Las Vegas Sun: Ford unveils housing affordability plan in bid for Nevada governor

[1/15/26]

Key points:

  • Nevada Attorney General Aaron Ford unveiled his plan Thursday night to tackle Nevada's ongoing housing crisis if elected governor, focusing on easing life for renters while speeding up and expanding development.

  • The Democrat’s campaign broke down his affordability agenda into four parts: protecting homebuyers and renters, building more housing, accessing federal land and beating back President Donald Trump’s tariff regime.

  • In front of dozens of supporters at North Las Vegas’s Pearson Community Center, Ford relayed the stories he heard on his recent tour across the state. People at each of the 17 stops said the same thing, according to Ford: “Things are just too expensive.”

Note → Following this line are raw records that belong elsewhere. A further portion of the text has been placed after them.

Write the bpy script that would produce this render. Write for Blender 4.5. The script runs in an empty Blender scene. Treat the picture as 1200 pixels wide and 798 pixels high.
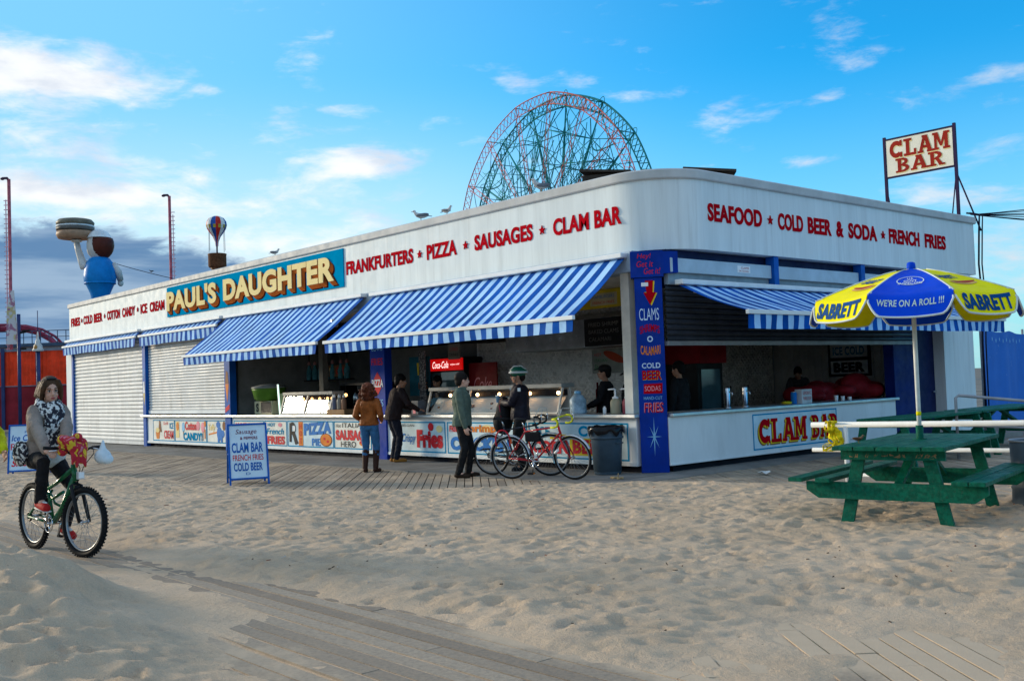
import bpy, math, random
import numpy as np
from mathutils import Matrix, Vector, Euler
random.seed(7); np.random.seed(7)
R = math.radians; PI = math.pi
sc = bpy.context.scene
COL = sc.collection

# ---------------------------------------------------------------- camera
cam = bpy.data.cameras.new('camera'); camo = bpy.data.objects.new('camera', cam); COL.objects.link(camo)
cam.sensor_width = 36; cam.sensor_fit = 'HORIZONTAL'; cam.lens = 36.4; cam.clip_start = .1; cam.clip_end = 3000
yaw, pitch, roll = 2.4187, 0.0413, -0.0358
F = Vector((math.cos(pitch)*math.cos(yaw), math.cos(pitch)*math.sin(yaw), math.sin(pitch)))
r0 = Vector((math.sin(yaw), -math.cos(yaw), 0)); u0 = r0.cross(F)
rr = r0*math.cos(roll)+u0*math.sin(roll); uu = u0*math.cos(roll)-r0*math.sin(roll)
camo.matrix_world = Matrix(((rr.x, uu.x, -F.x, 10.472), (rr.y, uu.y, -F.y, -12.502), (rr.z, uu.z, -F.z, 1.5), (0, 0, 0, 1)))
sc.camera = camo

# ---------------------------------------------------------------- world, sun, exposure
SUN_AZ, SUN_EL = R(203), R(13)
sc.view_settings.view_transform = 'Standard'; sc.view_settings.look = 'None'
sc.view_settings.exposure = 0.55; sc.view_settings.gamma = 1.0; sc.view_settings.use_curve_mapping = False
sun = bpy.data.lights.new('sun', 'SUN'); sun.energy = 2.5; sun.angle = R(10); sun.color = (1, .84, .62)
suno = bpy.data.objects.new('sun', sun); COL.objects.link(suno)
sd = Vector((math.cos(SUN_AZ)*math.cos(SUN_EL), math.sin(SUN_AZ)*math.cos(SUN_EL), math.sin(SUN_EL)))
suno.rotation_euler = sd.to_track_quat('Z', 'Y').to_euler()

class NT:
    """small helper to wire shader nodes"""
    def __init__(s, tree): s.t = tree; s.n = tree.nodes; s.l = tree.links
    def put(s, sock, v):
        if v is None: return
        if hasattr(v, 'is_output') or isinstance(v, bpy.types.NodeSocket): s.l.new(v, sock)
        elif isinstance(v, (tuple, list, Vector)):
            v = tuple(v)
            if sock.type == 'RGBA' and len(v) == 3: v = v+(1,)
            sock.default_value = v
        else: sock.default_value = v
    def math(s, op, a, b=None, c=None, clamp=False):
        n = s.n.new('ShaderNodeMath'); n.operation = op; n.use_clamp = clamp
        for i, v in enumerate((a, b, c)):
            if v is not None: s.put(n.inputs[i], v)
        return n.outputs[0]
    def vm(s, op, a, b=None, out=0):
        n = s.n.new('ShaderNodeVectorMath'); n.operation = op
        s.put(n.inputs[0], a)
        if b is not None:
            s.put(n.inputs['Scale'] if op == 'SCALE' else n.inputs[1], b)
        return n.outputs['Value'] if op in ('DOT_PRODUCT', 'LENGTH', 'DISTANCE') else n.outputs[0]
    def mix(s, f, a, b, mode='MIX'):
        n = s.n.new('ShaderNodeMix'); n.data_type = 'RGBA'; n.blend_type = mode
        s.put(n.inputs[0], f); s.put(n.inputs[6], a); s.put(n.inputs[7], b); return n.outputs[2]
    def rng(s, v, a, b, c=0, d=1, smooth=True):
        n = s.n.new('ShaderNodeMapRange'); n.interpolation_type = 'SMOOTHSTEP' if smooth else 'LINEAR'
        s.put(n.inputs[0], v)
        for i, x in enumerate((a, b, c, d)): s.put(n.inputs[i+1], x)
        return n.outputs[0]
    def noise(s, vec, scale, detail=4, rough=.55, dist=0):
        n = s.n.new('ShaderNodeTexNoise'); s.put(n.inputs['Vector'], vec)
        n.inputs['Scale'].default_value = scale; n.inputs['Detail'].default_value = detail
        n.inputs['Roughness'].default_value = rough; n.inputs['Distortion'].default_value = dist
        return n.outputs[0]
    def mapping(s, vec, scale=(1, 1, 1), rot=(0, 0, 0), loc=(0, 0, 0)):
        n = s.n.new('ShaderNodeMapping'); s.put(n.inputs[0], vec)
        n.inputs['Scale'].default_value = scale; n.inputs['Rotation'].default_value = rot; n.inputs['Location'].default_value = loc
        return n.outputs[0]

w = bpy.data.worlds.new('World'); sc.world = w; w.use_nodes = True
t = NT(w.node_tree); t.n.clear()
out = t.n.new('ShaderNodeOutputWorld'); bg = t.n.new('ShaderNodeBackground'); t.l.new(bg.outputs[0], out.inputs[0])
sky = t.n.new('ShaderNodeTexSky'); sky.sky_type = 'NISHITA'; sky.sun_disc = False
sky.sun_elevation = SUN_EL; sky.sun_rotation = R(90)-SUN_AZ; sky.air_density = 1.0; sky.dust_density = .6; sky.ozone_density = 2.5
bg.inputs[1].default_value = 0.13
d = t.n.new('ShaderNodeTexCoord').outputs['Generated']
K = 1/(0.13*2**0.55)
def C3(r, g, b, k=1): return (r*K*k, g*K*k, b*K*k, 1)
def dirpx(x, y):   # the direction a point of the cloudscape is seen in
    v = F*1213.2+rr*(x-600)-uu*(y-399); v.normalize(); return v
base = t.mix(1, sky.outputs[0], (.10, 1.08, 1.55, 1), 'MULTIPLY')
sep = t.n.new('ShaderNodeSeparateXYZ'); t.l.new(d, sep.inputs[0]); dz = sep.outputs[2]
# towards the low sun in the west the whole sky pales
base = t.mix(t.rng(t.vm('DOT_PRODUCT', d, rr), .30, -.50, 0, .85), base, C3(.27, .66, 1.0))
# high haze low over the horizon is paler
base = t.mix(t.rng(dz, .0, .30, .66, 0), base, C3(.58, .90, 1.0, 1.0))
base = t.mix(t.math('MULTIPLY', t.rng(dz, .05, .30, .85, 0), t.rng(t.vm('DOT_PRODUCT', d, rr), .25, -.25)), base, C3(.80, .97, 1.0, 1.02))
cv = t.mapping(d, scale=(1, 1, 2.6))
n1 = t.noise(cv, 7.5, 7, .6, .4)
n2 = t.noise(t.mapping(d, scale=(1, 1, 3.4), loc=(3, 1, 2)), 16, 6, .62, .3)
def blob(x, y, hw, hh, tilt=0):
    c = dirpx(x, y); a = R(tilt)
    X = rr*math.cos(a)+uu*math.sin(a); Y = uu*math.cos(a)-rr*math.sin(a)
    px = t.math('MULTIPLY', t.math('SUBTRACT', t.vm('DOT_PRODUCT', d, X), X.dot(c)), 1213/hw)
    py = t.math('MULTIPLY', t.math('SUBTRACT', t.vm('DOT_PRODUCT', d, Y), Y.dot(c)), 1213/hh)
    r2 = t.math('ADD', t.math('MULTIPLY', px, px), t.math('MULTIPLY', py, py))
    return t.math('SUBTRACT', 1, r2, clamp=True)
CL = [(110, 98, 150, 52, -6, .50), (10, 125, 120, 80, 0, .50), (430, 190, 100, 24, 4, .52), (1150, 205, 130, 60, 6, .44),
      (520, 140, 50, 14, 6, .22), (240, 235, 330, 90, 4, .38), (1190, 320, 120, 70, 5, .48), (980, 185, 80, 12, 5, .34),
      (60, 225, 110, 22, 0, .44), (420, 128, 50, 13, 4, .42), (608, 98, 30, 18, -30, .22), (970, 112, 30, 10, 25, .24), (1165, 85, 60, 12, 10, .24),
      (365, 60, 40, 210, -22, .20), (830, 150, 160, 22, -24, .16), (1000, 65, 500, 18, 7, .12), (330, 330, 330, 70, 6, .36), (242, 106, 16, 8, 0, .26)]
acc = None
for (x, y, hw, hh, ti, k) in CL:
    b = t.math('MULTIPLY', blob(x, y, hw, hh, ti), k)
    acc = b if acc is None else t.math('ADD', acc, b)
nn = t.math('ADD', t.math('MULTIPLY', t.math('SUBTRACT', n1, .5), 1.5), t.math('MULTIPLY', t.math('SUBTRACT', n2, .5), 1.3))
# unseen cloud cover overhead and behind the camera, added as brighter, softer fill light
east = t.rng(t.vm('DOT_PRODUCT', d, (-F.x, -F.y, 0)), .15, .6, 0, .42)
over = t.math('MAXIMUM', t.rng(dz, .36, .62, 0, .50), east)
val = t.math('ADD', t.math('ADD', nn, acc), over)
alpha = t.rng(val, .14, .86, 0, .93)
shade = t.rng(t.noise(t.mapping(d, scale=(1, 1, 3), loc=(.02, .03, -.06)), 9, 6, .55), .42, .66)
ccol = t.mix(shade, C3(1.0, 1.0, 1.0, 1.05), C3(.78, .83, .93, .95))
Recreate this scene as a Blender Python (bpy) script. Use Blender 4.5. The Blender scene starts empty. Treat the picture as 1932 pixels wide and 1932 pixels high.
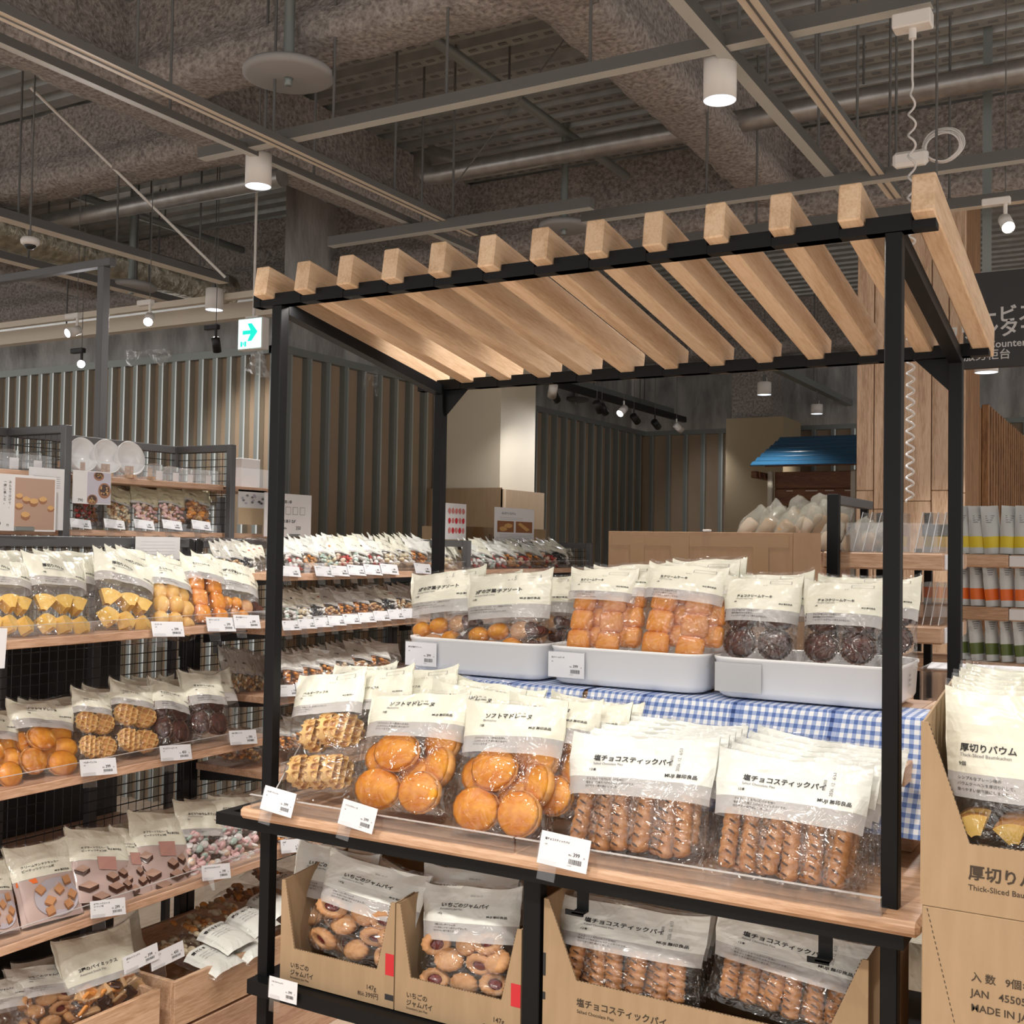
import bpy, math, random
from mathutils import Vector, Matrix, noise as mnoise
S = bpy.context.scene
COL = S.collection
PI = math.pi
RND = random.Random(7)

# ------------------------------------------------------------------ camera
F_PX = 2134.74
YAW, PITCH, ROLL = 0.52007, 0.02866, 0.016145
CAM = Vector((2.103, -2.3351, 1.5))
_d = Vector((-math.sin(YAW) * math.cos(PITCH), math.cos(YAW) * math.cos(PITCH), math.sin(PITCH)))
_r = Vector((math.cos(YAW), math.sin(YAW), 0))
_u = _r.cross(_d)
_r, _u = _r * math.cos(ROLL) + _u * math.sin(ROLL), -_r * math.sin(ROLL) + _u * math.cos(ROLL)
cd = bpy.data.cameras.new('camera')
cam = bpy.data.objects.new('camera', cd)
COL.objects.link(cam)
cam.matrix_world = Matrix(((_r.x, _u.x, -_d.x, CAM.x), (_r.y, _u.y, -_d.y, CAM.y), (_r.z, _u.z, -_d.z, CAM.z), (0, 0, 0, 1)))
cd.sensor_width = 36
cd.lens = 36 * F_PX / 1932
cd.clip_end = 100
S.camera = cam

# ------------------------------------------------------------------ exposure, world
S.view_settings.view_transform = 'Standard'
S.view_settings.look = 'None'
S.view_settings.gamma = 1
S.view_settings.use_curve_mapping = False
S.view_settings.exposure = 0.42
S.cycles.transparent_max_bounces = 24
S.cycles.max_bounces = 8
S.cycles.sample_clamp_indirect = 4
W = bpy.data.worlds.new('shop_air')
S.world = W
W.use_nodes = True
bg = W.node_tree.nodes['Background']
bg.inputs[0].default_value = (1.0, 0.965, 0.93, 1)
bg.inputs[1].default_value = 1.0

LIGHT_WARM = (1.0, 0.93, 0.84)
def spot(loc, target, power, angle=70, size=0.05, color=LIGHT_WARM, blend=0.6, name='spot_lamp'):
    l = bpy.data.lights.new(name, 'SPOT')
    l.energy = power
    l.color = color
    l.spot_size = math.radians(angle)
    l.spot_blend = blend
    l.shadow_soft_size = size
    o = bpy.data.objects.new(name, l)
    COL.objects.link(o)
    o.location = loc
    o.rotation_euler = (Vector(target) - Vector(loc)).to_track_quat('-Z', 'Y').to_euler()
    return o
# the shop's ceiling downlights that stand outside the frame (those in view carry their own lamp)
for x, y, p in ((-0.2, -1.6, 150), (1.4, -1.6, 150), (3.0, -1.6, 110), (-1.5, -3.4, 110), (0.6, -3.4, 150), (2.4, -3.4, 130), (4.2, -3.2, 90),
                (3.2, 0.6, 110), (4.6, 1.2, 110), (3.4, 3.4, 130), (4.8, 4.4, 110), (-3.6, -1.0, 70)):
    spot((x, y, 2.98), (x, y, 0), p, 115, 0.06, LIGHT_WARM, 0.9, 'downlight_lamp')
# track spots behind the camera aimed at the stand and at the rack
for loc, tg, p, a in (((0.9, -1.9, 2.98), (0.45, 0.2, 1.0), 14, 48), ((2.0, -1.7, 2.98), (1.3, 0.2, 1.0), 11, 48),
                      ((2.7, -1.4, 2.98), (2.1, 0.0, 1.0), 16, 40),
                      ((0.5, -1.3, 2.98), (-0.75, 0.1, 1.0), 85, 50), ((0.5, 0.9, 2.98), (-0.6, 0.9, 1.0), 75, 50),
                      ((0.7, 2.2, 2.98), (-0.45, 2.0, 1.2), 80, 50)):
    spot(loc, tg, p, a, 0.045, (1.0, 0.95, 0.89), 0.5, 'track_lamp')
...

  • He highlighted a single mom in Elko “having to choose between paying her mortgage and buying groceries,” a “college student in Reno who is selling his plasma to pay rent” and two pairs of grandparents having their children and grandchildren live with them because of housing costs.

  • Addressing those concerns on the campaign trail, Ford told the crowd that he would cap security deposits at one month of rent, replacing the three-month cap now in place. In a similar vein, Ford proposed a ban on renters’ “junk fees” while expanding rental assistance.

  • The attorney general also committed to signing an executive order on his first day in office directing state agencies “to find ways to lower costs.” Affordability would be Ford’s and the entire state government’s focus under his leadership, he said.

  • In what’s become common for the Ford campaign, the attorney general took aim at the governor’s veto record. In 2023, Lombardo killed a proposal to limit corporate homeownership and pushed the Legislature to vote against a similar measure last year.

  • “Under Lombardo’s watch, the largest homeowner in our state is a New York hedge fund … Joe Lombardo will always prioritize his special interest donors over hard-working Nevadans,” Ford said. “Even Trump agrees with me.”

  • “We’re going to build more housing while lowering costs in this state, and we’re going to do it with union labor at the center of it,” Ford said. “This is going to be a whole-of-government approach under my administration.”